Ben olaya kız, erkek diye bakmıyorum. Ben kendimi Narin'in babası olarak çok şanslı hissediyorum. İyi ki Narin bizi seçmiş.
■ İçinde bulunduğumuz korona günlerini nasıl yaşıyorsunuz? Neler yapıyorsunuz?
Bol bol Narin'le vakit geçiriyoruz. Onun programına göre birlikte kitap okuyoruz, aktiviteler yapıyoruz. Hiçbir anını kaçırmıyor olmak bizim için büyük şans.
■ Normalleşme süreciyle birlikte ne yapmayı düşünüyorsunuz? Özlemini çektiğiniz neler var?
Ailemizle kavuşmak. Alışık olmadığımız bir durum, ilk iş ailelerimizle bir araya gelip hasret gidermek istiyoruz. Sonrasında da arkadaşlarımızla vakit geçirmeyi çok özledik.
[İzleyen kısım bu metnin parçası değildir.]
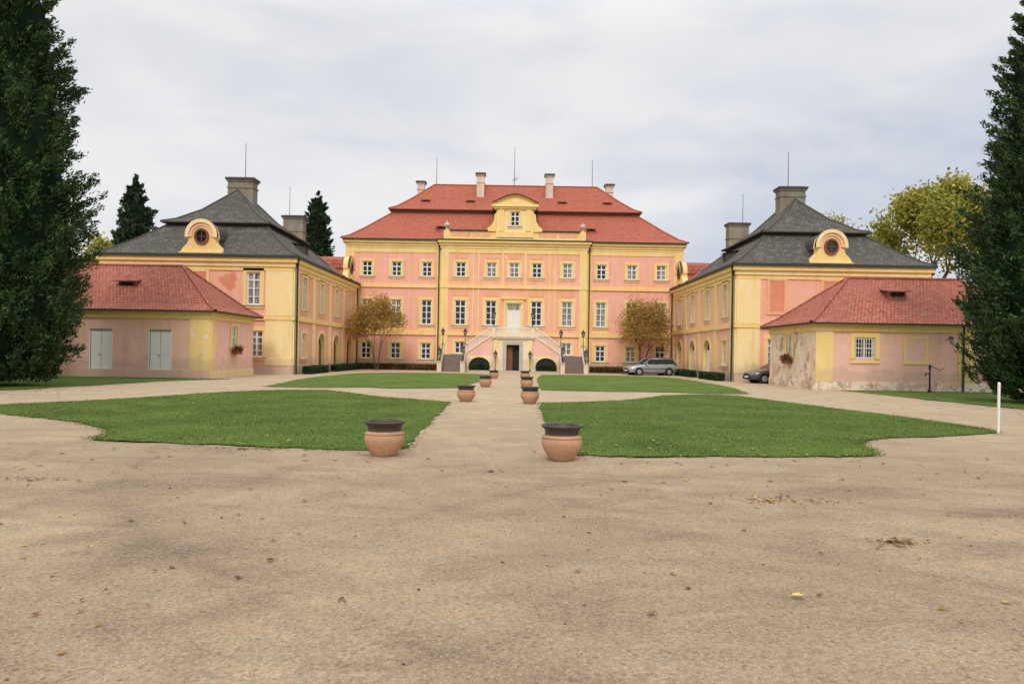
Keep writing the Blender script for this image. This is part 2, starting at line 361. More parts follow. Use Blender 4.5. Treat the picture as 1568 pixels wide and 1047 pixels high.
Fb=Fr((XC,79.8,0),(1,0,0),(0,1,0)); ops=[op(b,0.95,f[0],f[1]) for b in (-14,-11,-8,-5,-2,2,5,8,11,14) for f in FL]
wall(W,Fb,-16,16,0,12.1,ops,'pink')
for o in ops: window(G,Fb,(o[0]+o[1])/2,0.95,o[2],o[3])
R=Bd()
x0,x1,y0,y1=XC-16.45,XC+16.45,64.5,80.25
low=[(0,12.37),(0.7,12.72),(2.0,13.75),(4.1,15.6)]; up=[(3.78,15.98),(4.5,16.36),(5.8,17.45),(7.87,19.4)]
rings(R,x0,x1,y0,y1,low,'tile'); rings(R,x0,x1,y0,y1,[(4.1,15.55),(4.1,16.05)],'woodred'); rings(R,x0,x1,y0,y1,[(4.1,15.9),(3.74,15.9),(3.74,15.99)],'woodred'); rings(R,x0,x1,y0,y1,up,'tile')
hipcaps(R,x0,x1,y0,y1,low,'tile'); hipcaps(R,x0,x1,y0,y1,up,'tile')
R.face([(x0,y0,12.36),(x1,y0,12.36),(x1,y1,12.36),(x0,y1,12.36)],'woodred')
A=Bd()
A.box(FR,-6.6,6.6,-0.6,0.0,12.37,12.62,'yellow')
A.box(FR,-6.2,6.2,-0.5,-0.08,12.62,13.2,'yellow')
for a,b in ((-6.0,-4.2),(-4.0,-2.3),(2.3,4.0),(4.2,6.0)): A.box(FR,a,b,-0.1,-0.05,12.7,13.1,'orange')
A.box(FR,-6.3,-2.2,-0.6,0.04,13.2,13.33,'gutter'); A.box(FR,2.2,6.3,-0.6,0.04,13.2,13.33,'gutter')
for sx in (-6.45,6.45):
    A.box(FR,sx-0.28,sx+0.28,-0.5,0.08,12.37,13.25,'yellow')
    c=FR.P(sx,-0.2,13.25); A.lathe([(0.0,0),(0.2,0.02),(0.12,0.12),(0.1,0.2),(0.28,0.42),(0.3,0.55),(0.18,0.7),(0.1,0.76),(0.14,0.85),(0.0,0.95)],c,12,'stone')
FA=Fr(FR.P(0,0.1,0),FR.u,FR.n)
wall(A,FA,-1.75,1.75,12.37,15.5,[op(0,0.9,13.7,15.1)],'paleyellow')
window(A,FA,0,0.9,13.7,15.1,rows=3,sur=0.22,surmat='yellow')
for sg in (-1,1):
    A.face([FA.P(sg*1.75,0,12.37),FA.P(sg*1.75,-4.5,12.37),FA.P(sg*1.75,-4.5,15.6),FA.P(sg*1.75,0,15.6)],'paleyellow')
    A.box(FA,min(sg*1.05,sg*1.55),max(sg*1.05,sg*1.55),0.002,0.12,13.2,15.3,'yellow')
    pr=[(sg*1.76,13.2),(sg*2.55,13.2),(sg*2.6,13.5),(sg*2.25,13.75),(sg*2.0,14.2),(sg*1.95,14.8),(sg*1.76,15.0)]
    extr(A,Fr(FA.P(0,-0.05,0),FA.u,FA.n),pr,-0.4,0,'yellow','yellow')
A.box(FA,-1.75,1.75,0.002,0.1,12.62,13.15,'yellow')
A.box(FA,-2.0,2.0,-0.6,0.2,15.32,15.5,'yellow'); A.box(FA,-2.2,2.2,-0.6,0.34,15.5,15.68,'paleyellow')
pr=[(-2.2,15.68)]
for i in range(13):
    u=-1+i/6; z=15.78+0.78*(math.cos(u*math.pi/2)**1.35); pr.append((u*2.2,z))
pr.append((2.2,15.68))
extr(A,FA,pr,-5.5,0.1,'yellow','gutter')
pr2=[(a,z) for a,z in pr[1:-1]]
for (a,z),(b2,z2) in zip(pr2[:-1],pr2[1:]):
    A.face([FA.P(a,0.34,z),FA.P(b2,0.34,z2),FA.P(b2,0.34,z2+0.14),FA.P(a,0.34,z+0.14)],'gutter')
    A.face([FA.P(a,0.36,z+0.14),FA.P(b2,0.36,z2+0.14),FA.P(b2,-5.5,z2+0.16),FA.P(a,-5.5,z+0.16)],'gutter')
    A.face([FA.P(a,0.34,z),FA.P(b2,0.34,z2),FA.P(b2,0.1,z2),FA.P(a,0.1,z)],'yellow')
disc(A,FA,0,16.05,0.32,0.22,0.13,'paleyellow')
for x,y,z1 in ((-10.2,73,19.9),(-3.75,71,20.35),(3.4,71,20.35),(9.9,73,19.9)):
    chimney(R,x,y,0.75,0.7,16.5,z1,'chimw')
for x,z,zb in ((-8.5,22.3,19.3),(-0.25,23.6,19.3),(8.0,22.3,19.3)):
    R.cyl((x,72.4,zb),(x,72.4,z),0.035,0.02,'iron',5)
for k in range(4): R.cyl((-0.55+0.1*k,72.4,20.0+0.1*k),(0.05+0.05*k,72.4,20.0+0.1*k),0.015,0.015,'iron',4)
FRf=Fr((0,0,0),(1,0,0),(0,-1,0))
for x in (-9.3,-4.7,4.7,9.3): shed_dormer(R,FRf,x,-69.9,17.0,0.6,0.28)
for x in (-7.3,7.3): shed_dormer(R,FRf,x,-66.1,13.6,0.6,0.3)
for sx in (-7.15,7.15): T.cyl(F.P(sx,0.2,0),F.P(sx,0.2,12.1),0.06,0.06,'gutter',6)
W.obj('walls',palace);T.obj('trim',palace);G.obj('windows_and_doors',palace);R.obj('roof',palace);A.obj('attic_gable',palace)

# ------------------------------------------------------------------ double staircase
st=empty('double_staircase'); S=Bd(); D=Bd()
LZ=3.12; ML=1.5
FC=Fr((XC,61.4,0),(1,0,0),(0,-1,0))
wall(S,FC,-1.75,1.75,0,LZ-0.15,[op(0,1.15,0,2.45)],'cream',rev=0.6,revmat='cream')
S.box(FC,-0.9,-0.58,0.002,0.06,0,2.45,'stone');S.box(FC,0.58,0.9,0.002,0.06,0,2.45,'stone');S.box(FC,-0.9,0.9,0.002,0.07,2.45,2.75,'stone')
S.box(FC,-1.75,-1.35,0.002,0.07,0,2.9,'paleyellow');S.box(FC,1.35,1.75,0.002,0.07,0,2.9,'paleyellow')
S.face([FC.P(-0.58,-0.5,0),FC.P(0.58,-0.5,0),FC.P(0.58,-0.5,2.45),FC.P(-0.58,-0.5,2.45)],'dark')
D.box(FC,-0.5,-0.03,-0.49,-0.45,0.1,2.3,'woodred')
S.box(FC,-1.9,1.9,-3.2,0.14,LZ-0.15,LZ,'stone')
for sg in (-1,1):
    S.face([FC.P(sg*1.75,0,0),FC.P(sg*1.75,-3.2,0),FC.P(sg*1.75,-3.2,LZ-0.15),FC.P(sg*1.75,0,LZ-0.15)],'cream')
    o=lambda a,b:(min(sg*a,sg*b),max(sg*a,sg*b))
    n=10
    for k in range(n):
        a=1.92+(4.2-1.92)*k/n; b=1.92+(4.2-1.92)*(k+1)/n; z=LZ-(LZ-ML)*(k+1)/(n+0)+ (LZ-ML)/n*0.5
        q=o(a,b); S.box(FC,q[0],q[1],-2.2,-0.12,0.0,z,'stair')
    Fk=Fr(FC.P(0,-0.05,0),FC.u,FC.n)
    c=sg*3.0; w=1.9; oo=op(c,w,0.25,1.3)
    q=o(1.77,4.2); wall(S,Fk,q[0],q[1],0,1.42,[oo],'cream',rev=0.07)
    archfill(S,Fk,c,w,1.3,0.8,'cream',rev=0.07,ring=0.12,ringmat='paleyellow',z0=0.25,back='dark')
    S.face([Fk.P(sg*1.77,0,1.42),Fk.P(sg*4.2,0,1.42),Fk.P(sg*4.2,0,ML+0.15),Fk.P(sg*1.95,0,LZ+0.1),Fk.P(sg*1.77,0,LZ+0.1)],'palepink')
    def prism(s0,z0,s1,z1,t0,t1,h,mat):
        a=[FC.P(s0,t0,z0),FC.P(s1,t0,z1),FC.P(s1,t0,z1+h),FC.P(s0,t0,z0+h)]
        b=[FC.P(s0,t1,z0),FC.P(s1,t1,z1),FC.P(s1,t1,z1+h),FC.P(s0,t1,z0+h)]
        S.face(a,mat);S.face(b,mat)
        for i in range(4):
            j=(i+1)%4; S.face([a[i],a[j],b[j],b[i]],mat)
    prism(sg*1.9,LZ+0.1,sg*4.2,ML+0.15,-0.3,0.03,0.16,'cream')
    prism(sg*1.9,LZ+0.9,sg*4.2,ML+0.95,-0.22,-0.04,0.11,'white')
    for k in range(18):
        a=2.0+2.15*k/17; z=LZ+0.2-(LZ-ML-0.05)*(a-1.9)/2.3
        D.cyl(FC.P(sg*a,-0.13,z),FC.P(sg*a,-0.13,z+0.75),0.03,0.03,'white',5)
    q=o(4.2,6.45); S.box(FC,q[0],q[1],-3.2,0.0,0,ML-0.12,'palepink'); S.box(FC,q[0]-0.03,q[1]+0.03,-3.2,0.03,ML-0.12,ML,'stone')
    q=o(4.45,6.2); n=9
    for k in range(n):
        z=ML-ML*k/n; t=0.03+0.22*k
        S.box(FC,q[0],q[1],t,t+0.22,0,z-0.05,'stair'); S.box(FC,q[0],q[1],t-0.0,t+0.25,z-0.05,z-0.005,'stair')
    for a,b in ((4.2,4.44),(6.21,6.45)):
        q=o(a,b)
        P=FC.P
        pa=[(0.03,0),(2.3,0),(2.3,0.45),(0.03,ML+0.25)]
        for e in q: S.face([P(e,t,z) for t,z in pa],'palepink')
        for i in range(4):
            j=(i+1)%4; S.face([P(q[0],*pa[i]),P(q[0],*pa[j]),P(q[1],*pa[j]),P(q[1],*pa[i])],'stone' if i==2 else 'palepink')
        m_=(q[0]+q[1])/2
        S.box(FC,m_-0.19,m_+0.19,2.3,2.68,0,0.85,'cream'); S.box(FC,m_-0.24,m_+0.24,2.25,2.73,0.85,0.95,'stone')
        S.box(FC,m_-0.17,m_+0.17,-0.36,0.02,ML,ML+0.85,'cream'); S.box(FC,m_-0.22,m_+0.22,-0.4,0.06,ML+0.85,ML+0.94,'stone')
        D.cyl(P(m_,0.0,ML+0.85),P(m_,2.3,0.95),0.03,0.03,'iron',6)
        for k in range(1,9):
            t=0.25*k; D.cyl(P(m_,t,ML+0.25-(ML-0.2)*t/2.3),P(m_,t,ML+0.85-(ML-0.1)*t/2.3),0.012,0.012,'iron',4)
    m_=sg*1.75
    S.box(FC,m_-0.17,m_+0.17,-0.3,0.04,LZ,LZ+0.92,'cream'); S.box(FC,m_-0.22,m_+0.22,-0.34,0.08,LZ+0.92,LZ+1.0,'stone')
D.box(FC,-1.58,1.58,-0.2,-0.06,LZ+0.8,LZ+0.9,'white')
D.box(FC,-1.58,1.58,-0.16,-0.1,LZ+0.08,LZ+0.13,'white')
for k in range(25):
    a=-1.5+3.0*k/24; D.cyl(FC.P(a,-0.13,LZ),FC.P(a,-0.13,LZ+0.8),0.028,0.028,'white',5)
for k in range(6): 
    c=FC.P(-1.25+0.5*k,-0.13,LZ+0.45); 
    for j in range(10):
        a=j*math.pi/5;b=(j+1)*math.pi/5
        D.cyl(c+Vector((0.17*math.cos(a),0,0.22*math.sin(a))),c+Vector((0.17*math.cos(b),0,0.22*math.sin(b))),0.018,0.018,'white',4,False)
S.box(FC,-4.19,4.19,0.0,0.9,0,0.13,'stone'); S.box(FC,-4.19,-0.9,0.1,0.25,0.13,0.32,'cream'); S.box(FC,0.9,4.19,0.1,0.25,0.13,0.32,'cream')
S.obj('stair_masonry',st); D.obj('railings',st)
def lantern(loc,h=0.75):
    B=Bd(); 
    B.lathe([(0.0,0),(0.09,0),(0.09,0.05),(0.035,0.12),(0.028,h*0.5),(0.045,h*0.52),(0.025,h*0.56),(0.022,h),(0.11,h+0.06),(0.0,h+0.06)],(0,0,0),8,'iron')
    B.lathe([(0.09,h+0.06),(0.17,h+0.44)],(0,0,0),6,'lampglass',False)
    for k in range(6):
        a=k*math.pi/3; B.cyl((0.09*math.cos(a),0.09*math.sin(a),h+0.06),(0.17*math.cos(a),0.17*math.sin(a),h+0.44),0.014,0.014,'iron',4)
    B.lathe([(0.2,h+0.43),(0.2,h+0.46),(0.09,h+0.56),(0.07,h+0.62),(0.03,h+0.66),(0.03,h+0.74),(0.0,h+0.76)],(0,0,0),6,'iron',False)
    o=B.obj('lantern_lamp'); o.location=loc; return o
for sg in (-1,1):
    lantern(FC.P(sg*6.33,-0.17,ML+0.94)); lantern(FC.P(sg*4.32,-0.17,ML+0.94)); lantern(FC.P(sg*1.75,-0.13,LZ+1.0),0.7)
    lantern(FC.P(sg*4.32,2.49,0.95),0.7); lantern(FC.P(sg*1.55,0.5,0.13),1.1); lantern(FC.P(sg*6.33,2.49,0.95),0.5)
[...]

■ Henüz çok erken belki ama kardeşi olmasını istiyor musunuz Narin'in?
İkimiz de kalabalık aile seviyoruz. Bu yüzden Narin'in kardeşi olmasını tabii ki istiyoruz.
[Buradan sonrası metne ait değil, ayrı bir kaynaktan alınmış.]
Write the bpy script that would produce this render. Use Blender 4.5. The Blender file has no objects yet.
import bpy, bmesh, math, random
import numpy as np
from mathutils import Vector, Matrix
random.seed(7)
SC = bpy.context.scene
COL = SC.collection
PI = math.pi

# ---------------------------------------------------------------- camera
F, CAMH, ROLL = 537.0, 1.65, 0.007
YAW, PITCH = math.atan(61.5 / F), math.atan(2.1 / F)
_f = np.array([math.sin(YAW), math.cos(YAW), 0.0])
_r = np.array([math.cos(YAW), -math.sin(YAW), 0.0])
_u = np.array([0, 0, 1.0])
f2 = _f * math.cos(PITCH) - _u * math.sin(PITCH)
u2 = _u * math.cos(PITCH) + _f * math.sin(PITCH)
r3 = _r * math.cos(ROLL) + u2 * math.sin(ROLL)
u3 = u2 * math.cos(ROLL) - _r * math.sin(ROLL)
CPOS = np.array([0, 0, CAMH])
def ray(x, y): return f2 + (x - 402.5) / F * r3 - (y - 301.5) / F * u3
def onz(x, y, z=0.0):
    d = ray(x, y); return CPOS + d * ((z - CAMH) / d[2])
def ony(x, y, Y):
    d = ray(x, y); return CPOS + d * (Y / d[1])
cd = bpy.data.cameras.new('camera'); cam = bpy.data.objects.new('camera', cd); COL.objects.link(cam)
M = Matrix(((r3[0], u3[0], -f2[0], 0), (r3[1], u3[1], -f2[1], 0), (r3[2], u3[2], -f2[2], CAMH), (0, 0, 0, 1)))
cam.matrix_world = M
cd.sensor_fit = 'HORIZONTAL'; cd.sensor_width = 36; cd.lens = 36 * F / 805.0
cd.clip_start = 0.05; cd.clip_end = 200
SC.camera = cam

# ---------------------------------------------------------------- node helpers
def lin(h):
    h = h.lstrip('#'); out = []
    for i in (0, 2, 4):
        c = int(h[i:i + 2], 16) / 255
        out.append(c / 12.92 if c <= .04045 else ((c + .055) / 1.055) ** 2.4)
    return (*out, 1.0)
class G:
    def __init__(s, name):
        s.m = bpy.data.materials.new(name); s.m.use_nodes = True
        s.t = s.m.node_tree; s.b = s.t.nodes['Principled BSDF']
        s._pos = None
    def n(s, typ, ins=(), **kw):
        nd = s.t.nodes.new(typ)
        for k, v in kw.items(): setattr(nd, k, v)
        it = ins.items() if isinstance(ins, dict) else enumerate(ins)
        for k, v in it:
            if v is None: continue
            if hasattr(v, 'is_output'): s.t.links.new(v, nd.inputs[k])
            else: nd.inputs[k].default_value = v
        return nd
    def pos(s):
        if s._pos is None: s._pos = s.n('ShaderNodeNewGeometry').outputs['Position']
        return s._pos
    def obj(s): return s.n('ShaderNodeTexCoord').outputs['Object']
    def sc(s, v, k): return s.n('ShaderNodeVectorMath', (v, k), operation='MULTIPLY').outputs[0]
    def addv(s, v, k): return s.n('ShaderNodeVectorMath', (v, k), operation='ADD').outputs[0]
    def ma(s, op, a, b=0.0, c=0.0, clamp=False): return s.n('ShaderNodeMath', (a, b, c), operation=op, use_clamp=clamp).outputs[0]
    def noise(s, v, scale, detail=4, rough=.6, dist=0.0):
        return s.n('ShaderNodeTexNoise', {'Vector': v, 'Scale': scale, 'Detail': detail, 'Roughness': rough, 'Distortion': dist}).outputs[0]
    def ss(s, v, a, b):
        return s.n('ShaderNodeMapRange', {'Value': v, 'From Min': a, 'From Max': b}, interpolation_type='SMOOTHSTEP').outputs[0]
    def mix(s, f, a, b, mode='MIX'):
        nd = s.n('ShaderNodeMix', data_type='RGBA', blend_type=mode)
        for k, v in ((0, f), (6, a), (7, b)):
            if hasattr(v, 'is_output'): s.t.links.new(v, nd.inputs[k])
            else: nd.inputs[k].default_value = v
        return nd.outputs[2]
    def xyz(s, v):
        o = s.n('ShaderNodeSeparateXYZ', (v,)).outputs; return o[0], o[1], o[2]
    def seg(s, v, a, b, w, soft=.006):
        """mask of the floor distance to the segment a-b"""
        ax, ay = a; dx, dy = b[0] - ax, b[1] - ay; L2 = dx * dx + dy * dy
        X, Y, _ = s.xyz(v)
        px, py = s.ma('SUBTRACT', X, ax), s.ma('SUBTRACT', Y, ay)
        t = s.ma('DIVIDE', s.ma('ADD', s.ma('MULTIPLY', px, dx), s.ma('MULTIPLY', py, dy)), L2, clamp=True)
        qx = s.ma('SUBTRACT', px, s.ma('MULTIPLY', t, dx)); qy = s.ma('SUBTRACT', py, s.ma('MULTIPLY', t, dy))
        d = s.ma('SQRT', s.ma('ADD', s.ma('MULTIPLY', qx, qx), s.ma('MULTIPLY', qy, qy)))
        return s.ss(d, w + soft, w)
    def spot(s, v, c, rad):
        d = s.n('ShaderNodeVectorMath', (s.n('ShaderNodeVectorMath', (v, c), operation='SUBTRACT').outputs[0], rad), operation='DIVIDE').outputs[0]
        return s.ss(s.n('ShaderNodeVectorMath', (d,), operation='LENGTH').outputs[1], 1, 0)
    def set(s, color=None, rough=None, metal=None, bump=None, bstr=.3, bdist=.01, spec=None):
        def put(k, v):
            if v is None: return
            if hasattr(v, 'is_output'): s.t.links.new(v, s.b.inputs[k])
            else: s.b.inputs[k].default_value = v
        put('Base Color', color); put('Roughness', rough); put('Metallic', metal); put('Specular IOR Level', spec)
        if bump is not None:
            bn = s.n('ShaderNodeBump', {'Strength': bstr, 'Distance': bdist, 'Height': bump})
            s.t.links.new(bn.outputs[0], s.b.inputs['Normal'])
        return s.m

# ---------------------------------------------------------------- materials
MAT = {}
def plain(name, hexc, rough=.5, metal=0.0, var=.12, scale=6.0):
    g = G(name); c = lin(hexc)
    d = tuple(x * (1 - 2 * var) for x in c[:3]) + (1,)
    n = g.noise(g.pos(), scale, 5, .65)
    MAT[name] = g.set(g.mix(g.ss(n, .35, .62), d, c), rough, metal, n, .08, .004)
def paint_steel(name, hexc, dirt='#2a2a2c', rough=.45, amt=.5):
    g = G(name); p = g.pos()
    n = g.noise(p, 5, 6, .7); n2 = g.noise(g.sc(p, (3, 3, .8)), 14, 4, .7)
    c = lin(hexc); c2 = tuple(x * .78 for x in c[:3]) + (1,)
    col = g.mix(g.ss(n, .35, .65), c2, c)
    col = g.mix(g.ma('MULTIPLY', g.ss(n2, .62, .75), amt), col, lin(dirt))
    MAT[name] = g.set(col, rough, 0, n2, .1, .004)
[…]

■ Anne-baba olmak sizi nasıl biri yaptı?
N.S: Bizi tamamladığını düşünüyorum. Aslında Narin'le birlikte ben de büyüyorum.
A.S: Herkes gibi hayatta birçok hırsım varken simdi Narin'in bir gülümsemesiyle dünya benim oluyor.
■ Anne baba olduktan sonra ilişkiniz nasıl bir boyuta taşındı?
N.S: Bence ilişkimiz iyi yönde başka bir boyuta evrildi. Tam bir ekip olduk gibi. Artık yeni bir suç ortağımız var. Ama bunun yanı sıra karı-koca olarak her zaman birbirimize vakit ayırmaya özen gösteriyoruz.
'BAŞARILIYIM DEMEME DAHA ÇOK VAR'
■ Ali Bey, 'Babam da torununu görseydi' diye içinizden geçirip biraz da olsa kederleniyor musunuz?
Aslında keşke kelimesinden nefret ediyorum. İyisiyle kötüsüyle yaşadığımız her şey bizim hayatımızın bir parçası, çok fazla keşkeyi düşünmemek lazım. Düşünürsen onlarcası çıkar.
■ Genetik olarak komik olma durumu var. Sizden sürekli komik olmanız isteniyor sanki. Bu bir baskı yaratıyor mu?
Başlarda çok zorlandım. Sonra kendime bir yol bulup yaptığım işte kendimi kabul ettirdiğimi düşünüyorum.
■ Bu açıdan kariyerinizde kendinizi başarılı buluyor musunuz?
Yaptığımız işin ya da belki her işin sırrı 'Ben oldum' dememek. Birçok hayalim var zaten hayal gücüyle doğru orantıda çalışan bir meslek. Daha başarılıyım dememe çok yol var diye düşünüyorum.
■ Kariyer olarak nasıl bir gelecek öngörüyorsunuz?
Salgın yüzünden rafa kalkan projelerim oldu. Onların ve daha nicelerinin umutla bir gün gerçekleşeceğini düşünüyorum.
■ Yuvanızda kimin sözü geçiyor?
N.S: Benim galiba...
A.S: Galiba mı? Net.
N.S: Ama Ali'ye hep danışırım.
A.S: Bana göre yuvayı kadın çekip çevirdiği ve düzeni o kurduğu için onun sözünün geçeceğini düşünüyorum.
■ Evliliğinizi ayakta tutan en önemli şey nedir sizce?
N.S: Aynı dili konuşabilmek, ayni şeylerden keyif almak bence evlilik için olmazsa olmaz. Ama aynı zamanda birbirimize alan da bırakıyoruz.